No właśnie, dochodzimy w ten sposób do trzeciego aktu filmu, który jak to w tym gatunku bywa, wypełniony jest pojedynkami, wybuchami i efektami specjalnymi, co nie do końca pasuje do ogólnej wymowy BvS. Nie wiedzieć dlaczego, ale im bliżej końca, tym bardziej ostatni akt staje się nielogiczny i pewne nieścisłości przestają być niuansami, a stają się bijącymi po oczach faktami. Zaczyna się od samego pojedynku Batmana i Supermana, który choć nakręcony ze sporym klimatem, to jednak jest dziwnie mało dynamiczny. Zbyt wiele czasu poświęcono tu na pokazywanie podnoszących się postaci, a najlepszym dowodem jest scena Batmana, który traci kilka cennych sekund odpalając świecę dymną, patrząc przy tym Supermanowi w oczy, który… zwyczajnie stoi i czeka. Coś tutaj nie do końca zagrało tak, jak powinno. Kolejnym problemem jest słynna już scena z Marthą, która została wyśmiana do granic możliwości i przyzwoitości. Jak dla mnie nie jest problemem sam pomysł, tylko fakt, że pewnie fajnie on wyglądał na papierze, a na ekranie już dość kuriozalnie. Przede wszystkim jest ona zbyt krótka, zabrakło dialogu między bohaterami - czegoś, co sprawiłoby, że to słowo stanie się katalizatorem zmiany, a nie magicznym zaklęciem. Dalej mamy fenomenalną scenę akcji z Batmanem. Szkoda tylko, że znajduje się akurat w takim momencie i przyćmiewa wcześniejsze epickie starcie dwóch postaci, bo jest po prostu o wiele lepsza. No i wreszcie dochodzimy do segmentu z Doomsdayem, który był kompletnie niepotrzebny. Nie chodzi tu o samą walkę, która została dobrze nakręcona i w genialny wręcz sposób wprowadzono w niej Wonder Woman, ale o bezpowrotne zmarnowanie historii Śmierci Supermana, która byłaby idealnym zwieńczeniem trylogii o tej postaci. No i postać Lois, której zachowanie podczas tej walki jest tak absurdalne i nielogiczne, że naprawdę trudno przymknąć na to oko. Przeglądając teraz ten słynny komiks o Śmierci Supermana nie mogę odżałować, że nie zobaczę już tych epickich i niezapomnianych kilku ostatnich ciosów, jakie oddali do siebie Doomsday i Superman.
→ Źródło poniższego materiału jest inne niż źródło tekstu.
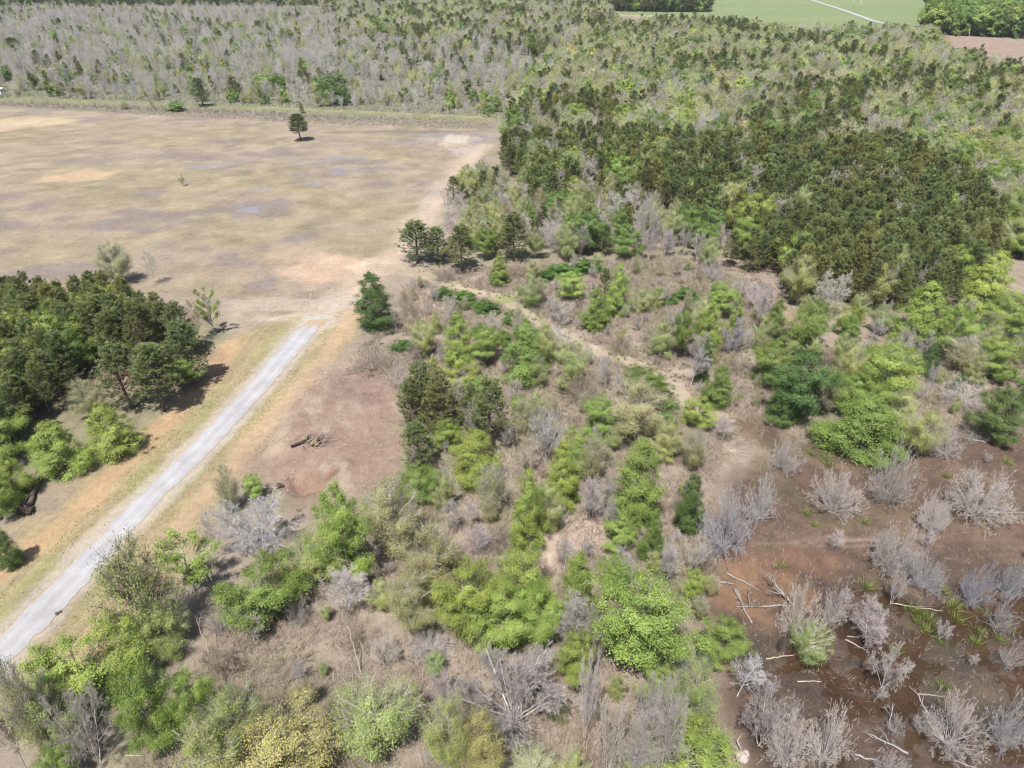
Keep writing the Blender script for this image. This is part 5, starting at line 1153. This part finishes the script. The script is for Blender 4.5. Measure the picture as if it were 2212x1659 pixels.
# brush pile of cut wood in the cleared patch
rp = np.random.default_rng(8); G = gpt(672, 958); gzz = gz(G)
root = empty('brush_pile', (G[0], G[1], gzz)); tag(root, 'pile of cut logs, stumps and branches in the brown cleared patch', 'brush pile')
def part(nm, mb, mat, col): return link(nm, mb.mesh(nm, mat), root, col)
mb = MB(); add_tube(mb, [(-2.6, -1.0, .25), (-1.6, -.45, .35), (-.6, .1, .5)], [.16, .15, .13], 9, .2, rp); part('dark_log', mb, M_LOG, (.05, .04, .035))
for (a, b, r) in [((.2, -.9, .35), (1.1, .45, .75), .26), ((-1.3, .2, .3), (-.6, 1.1, .8), .24), ((.9, -1.0, .3), (1.5, -.1, .4), .15), ((-.4, -.2, .4), (.5, .5, .6), .13)]:
    mb = MB(); m_ = (np.array(a) + np.array(b)) / 2; add_tube(mb, [a, tuple(m_ + rp.normal(size=3) * .06), b], [r, r * .95, r * .8], 9, .35, rp); part('cut_log', mb, M_LOG, (.20, .16, .095))
for c, r in (((-.9, .75, .4), .42), ((.7, -.35, .35), .45), ((1.9, .4, .2), .3)):
    mb = MB(); lump(mb, c, r, rp); part('stump', mb, M_LOG, (.21, .165, .105))
mb = MB()
for _ in range(150):
    s = rp.normal(size=3) * np.array([1.5, .75, .12]) + np.array([.7, .4, .3]); e = s + unit(rp.normal(size=3) * np.array([1.3, .6, .35])) * rp.uniform(.4, 1.6); s[2] = abs(s[2]) * .8; e[2] = abs(e[2]) + .03
    V, F = prisms([s], [e], [.03], [.012], 4); mb.add(V, F, rp.random())
part('branches', mb, M_LOG, (.19, .15, .14))
# dark charred stump near the hollows
mb = MB(); lump(mb, (0, 0, .18), .42, rp, squash=.8); lump(mb, (.3, .15, .12), .28, rp); lump(mb, (-.3, .1, .1), .22, rp); G = gpt(602, 1051)
o = link('tree_stump', mb.mesh('stump', M_LOG), None, (.09, .06, .055)); o.location = (G[0], G[1], gz(G)); tag(o, 'small dark stump on the ground left of the dug hollows', 'stump')
mb = MB(); lump(mb, (0, 0, .1), .2, rp); lump(mb, (.22, .3, .08), .15, rp); G = gpt(123, 1327); o = link('tree_stump', mb.mesh('stump', M_LOG), None, (.1, .08, .07)); o.location = (G[0], G[1], gz(G)); tag(o, 'small dark clod on the right edge of the gravel road', 'clod')
# uprooted tree at the left edge
A = np.array([*gpt(88, 1033), 0]); B = np.array([*gpt(62, 1103), 0]); rp = np.random.default_rng(9)
root = empty('uprooted_tree', tuple(B)); tag(root, 'uprooted dead tree with its dark root plate lying left of the road', 'fallen tree')
d = A - B
mb = MB(); n = 8; t = np.linspace(0, 1, n)[:, None]; Pn = t * d + np.array([0, 0, .45]) * (1 - .55 * t) + rp.normal(size=(n, 3)) * .04; add_tube(mb, Pn, np.linspace(.36, .2, n), 10, .3, rp); part('trunk', mb, M_LOG, (.17, .125, .105))
mb = MB(); Pn2 = t * d * .95 + np.array([-.75, .1, .3]) * (1 - .2 * t) + rp.normal(size=(n, 3)) * .05; add_tube(mb, Pn2, np.linspace(.2, .1, n), 8, .3, rp); part('limb', mb, M_LOG, (.22, .17, .15))
mb = MB(); lump(mb, (-.1, -.35, .55), .75, rp, squash=1.0); lump(mb, (.45, -.5, .4), .5, rp); lump(mb, (-.55, -.5, .35), .45, rp); part('root_plate', mb, M_LOG, (.055, .042, .038))
mb = MB()
for k in range(26):
    a = rp.random() * 6.28; s = np.array([-.05 + .4 * math.cos(a), -.45, .55 + .4 * math.sin(a)]); e = s + unit(np.array([math.cos(a) * 1.2, -.5 + rp.normal() * .5, math.sin(a) * .9 + .1])) * rp.uniform(.5, 1.5); e[2] = max(e[2], .05)
    m_ = (s + e) / 2 + rp.normal(size=3) * .12; add_tube(mb, [s, m_, e], [.07, .045, .015], 5, .2, rp)
part('roots', mb, M_LOG, (.14, .105, .09))
# pale broken stump with roots on the swamp bank
G = gpt(1603, 1640); rp = np.random.default_rng(10); root = empty('broken_stump', (G[0], G[1], gz(G))); tag(root, 'bleached broken stump with bare roots at the bottom edge of the swamp bank', 'stump')
mb = MB(); lump(mb, (0, 0, .25), .55, rp, squash=.7); lump(mb, (.35, .35, .2), .38, rp, squash=.6); lump(mb, (-.3, .45, .2), .3, rp, squash=.8); part('stump', mb, M_LOG, (.33, .285, .255))
mb = MB()
for k in range(9):
    a = rp.uniform(.4, 4.4); L = rp.uniform(.5, 1.7); s = np.array([.3 * math.cos(a), .3 + .3 * math.sin(a), .3]); e = s + np.array([math.cos(a) * L, math.sin(a) * L, rp.uniform(-.3, .7)]); e[2] = max(e[2], .05); add_tube(mb, [s, (s + e) / 2 + rp.normal(size=3) * .2, e], [.09, .06, .02], 6, .2, rp)
part('roots', mb, M_LOG, (.31, .27, .245))

# white survey stake by the road end
G = gpt(672, 645); mb = MB(); V, F = prisms([(0, 0, 0)], [(0, 0, 1.0)], [.06], [.055], 4); mb.add(V, F); V, F = prisms([(0, 0, 1.0)], [(0, 0, 1.12)], [.055], [.012], 4); mb.add(V, F)
o = link('marker_stake', mb.mesh('stake', wood_mat('white_paint', fixed=(.8, .78, .74), var=.15))); o.location = (G[0], G[1], 0); tag(o, 'white marker stake standing in the field near the road end', 'stake')

# white shooting house on stilts at the left edge of the far berm
mw = wood_mat('white_boards', fixed=(.80, .80, .80), noise=2, var=.12); md = wood_mat('dark_opening', fixed=(.03, .03, .035), var=.1); ml = wood_mat('stilt_wood', fixed=(.52, .50, .47), var=.3)
G = gpt(2, 211); root = empty('hunting_blind', (G[0], G[1], gz(G))); tag(root, 'small white hunting blind on braced stilts at the left edge of the berm', 'hunting blind')
z0 = 1.9
mb = MB(); box(mb, (0, 0, z0 + .9), (3.0, 2.4, 1.8)); link('cabin', mb.mesh('cabin', mw, True), root)
mb = MB(); V = np.array([[-1.75, -1.45, z0 + 1.86], [1.75, -1.45, z0 + 1.86], [1.75, 1.45, z0 + 2.2], [-1.75, 1.45, z0 + 2.2]]); V = np.concatenate([V, V + np.array([0, 0, .1])]); mb.add(V, [[0, 3, 2, 1], [4, 5, 6, 7], [0, 1, 5, 4], [1, 2, 6, 5], [2, 3, 7, 6], [3, 0, 4, 7]]); link('roof', mb.mesh('roof', mw, True), root)
for c, s in (((0, -1.21, z0 + 1.15), (2.2, .03, .45)), ((1.51, 0, z0 + 1.15), (.03, 1.5, .5))):
    mb = MB(); box(mb, c, s); link('window', mb.mesh('window', md, True), root)
mb = MB(); box(mb, (0, 0, z0 - .09), (3.2, 2.6, .16)); link('platform', mb.mesh('platform', ml, True), root)
for sx in (-1, 1):
    for sy in (-1, 1):
        mb = MB(); V, F = prisms([(sx * 1.45, sy * 1.15, -.2)], [(sx * 1.4, sy * 1.1, z0 - .17)], [.09], [.09], 4); mb.add(V, F); link('leg', mb.mesh('leg', ml, True), root)
for a, b in (((-1.5, -1.28, .1), (1.4, -1.24, z0 - .2)), ((2.6, -.9, .05), (1.55, -.9, z0 - .05)), ((2.6, .0, .05), (1.55, .0, z0 - .05))):
    mb = MB(); V, F = prisms([a], [b], [.07], [.07], 4); mb.add(V, F); link('brace', mb.mesh('brace', ml, True), root)

# utility poles and houses beyond the far field
mp_ = wood_mat('pole_wood', fixed=(.50, .45, .38), var=.3)
for (x, y, l) in ((1842, 18, 'utility pole beside the pale far road, middle of three'), (1857, 22, 'utility pole nearest the wood at the far road'), (1790, 9, 'utility pole furthest up the far road')):
    G = gpt(x, y); root = empty('utility_pole', (G[0], G[1], 0)); tag(root, l, 'utility pole')
    mb = MB(); add_tube(mb, [(0, 0, 0), (0, 0, 5), (0, 0, 10.5)], [.2, .17, .14], 8); link('pole', mb.mesh('pole', mp_), root)
    mb = MB(); box(mb, (0, 0, 9.8), (2.4, .14, .16)); link('crossarm', mb.mesh('crossarm', mp_, True), root)
    for k in (-1.0, 0, 1.0):
        mb = MB(); V, F = prisms([(k, 0, 9.88)], [(k, 0, 10.05)], [.06], [.04], 6); mb.add(V, F); link('insulator', mb.mesh('insulator', mw), root)
mroof = wood_mat('pale_metal_roof', fixed=(.82, .83, .85), var=.08); mwall = wood_mat('pale_wall', fixed=(.62, .60, .56), var=.1)
def house(x, y, L, W, hw, hr, rz, label):
    G = gpt(x, y); root = empty('farm_house', (G[0], G[1], 0), rz); tag(root, label, 'house')
    mb = MB(); box(mb, (0, 0, hw / 2), (L, W, hw)); link('wall', mb.mesh('wall', mwall, True), root)
    a, b, o = L / 2 + .4, W / 2 + .5, .12
    V = [[-a, -b, hw - .1], [a, -b, hw - .1], [a, 0, hw + hr], [-a, 0, hw + hr], [-a, b, hw - .1], [a, b, hw - .1]]; V = np.array(V + [[p[0], p[1], p[2] + o] for p in V])
    mb = MB(); mb.add(V, [[0, 3, 2, 1], [3, 4, 5, 2], [6, 7, 8, 9], [9, 8, 11, 10], [0, 1, 7, 6], [4, 10, 11, 5], [0, 6, 9, 3], [3, 9, 10, 4], [1, 2, 8, 7], [2, 5, 11, 8]]); link('roof', mb.mesh('roof', mroof, True), root)
    mb = MB(); mb.add([[-L / 2, -W / 2, hw], [-L / 2, W / 2, hw], [-L / 2, 0, hw + hr - .1], [L / 2, -W / 2, hw], [L / 2, W / 2, hw], [L / 2, 0, hw + hr - .1]], [[0, 2, 1], [3, 4, 5]]); link('gable', mb.mesh('gable', mwall, True), root)
    mb = MB(); box(mb, (0, -W / 2 - .03, 1.05), (1.0, .06, 2.1)); link('door', mb.mesh('door', md, True), root)
    for k in (-.3, .3):
        mb = MB(); box(mb, (L * k, -W / 2 - .03, 1.6), (1.3, .06, 1.1)); link('window', mb.mesh('window', md, True), root)
house(2085, 6, 22, 11, 3.2, 3.4, .15, 'far farm building with a pale metal roof above the tall green wood')
house(2167, 12, 12, 8, 3, 2.4, -.2, 'small far building with a white roof between tall green trees at the right')
house(1688, -4, 14, 9, 3.0, 2.6, .1, 'far building beyond the dark wood beside the green field')

# ------------------------------------------------------------------ air: thin even haze
def haze(density):
    m = bpy.data.materials.new('haze'); m.use_nodes = True; n = m.node_tree; n.nodes.remove(n.nodes['Principled BSDF'])
    v = n.nodes.new('ShaderNodeVolumePrincipled'); v.inputs['Color'].default_value = (.86, .93, 1, 1); v.inputs['Density'].default_value = density; v.inputs['Anisotropy'].default_value = .2
    n.links.new(v.outputs[0], n.nodes['Material Output'].inputs['Volume'])
    mb = MB(); box(mb, (0, 4400, 29), (15000, 9800, 66)); o = link('haze', mb.mesh('haze', m, True)); o['kind'] = 'stuff'
haze(.00007)
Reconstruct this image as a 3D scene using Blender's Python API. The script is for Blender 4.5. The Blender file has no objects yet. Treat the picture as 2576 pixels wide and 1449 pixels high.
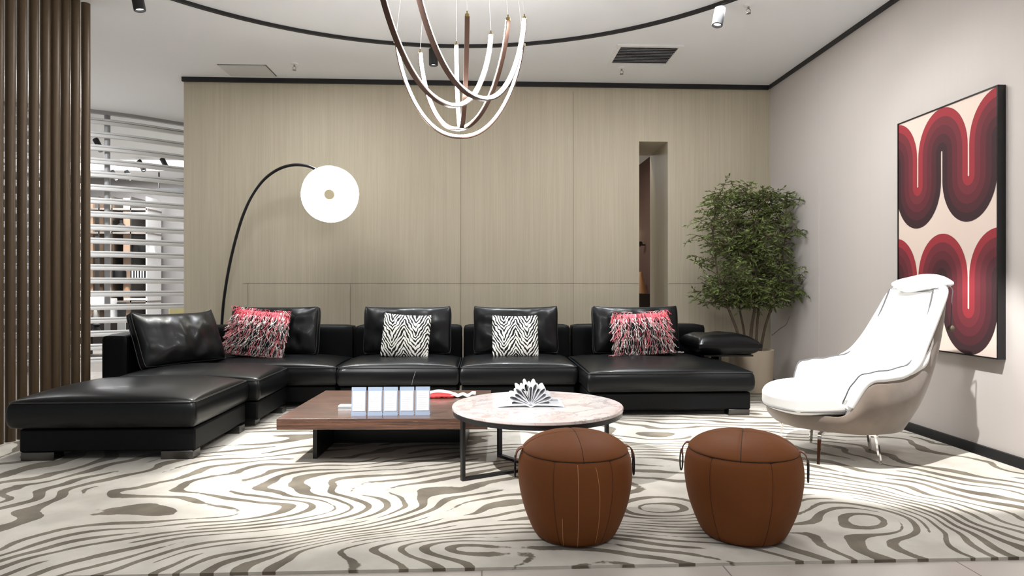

Ostatecznie jednak BvS jest dla mnie filmem o wielkiej wartości. Mimo swoich wad i lekkiego przeszarżowania, jest bardzo dobrą produkcją superbohaterską, która próbuje poruszyć wiele ważnych tematów. To, że robi to momentami z różnym skutkiem jest tematem na inną dyskusję – ja jednak doceniam niewątpliwie odważną próbę uczynienia z tego kina wielowątkowego dramatu. Wahałem się czy nie wystawić oceny 8/10, jednak ponieważ osobiście dałbym do poprawy sporą część z ostatniej godziny filmu, więc będzie o punkt mniej.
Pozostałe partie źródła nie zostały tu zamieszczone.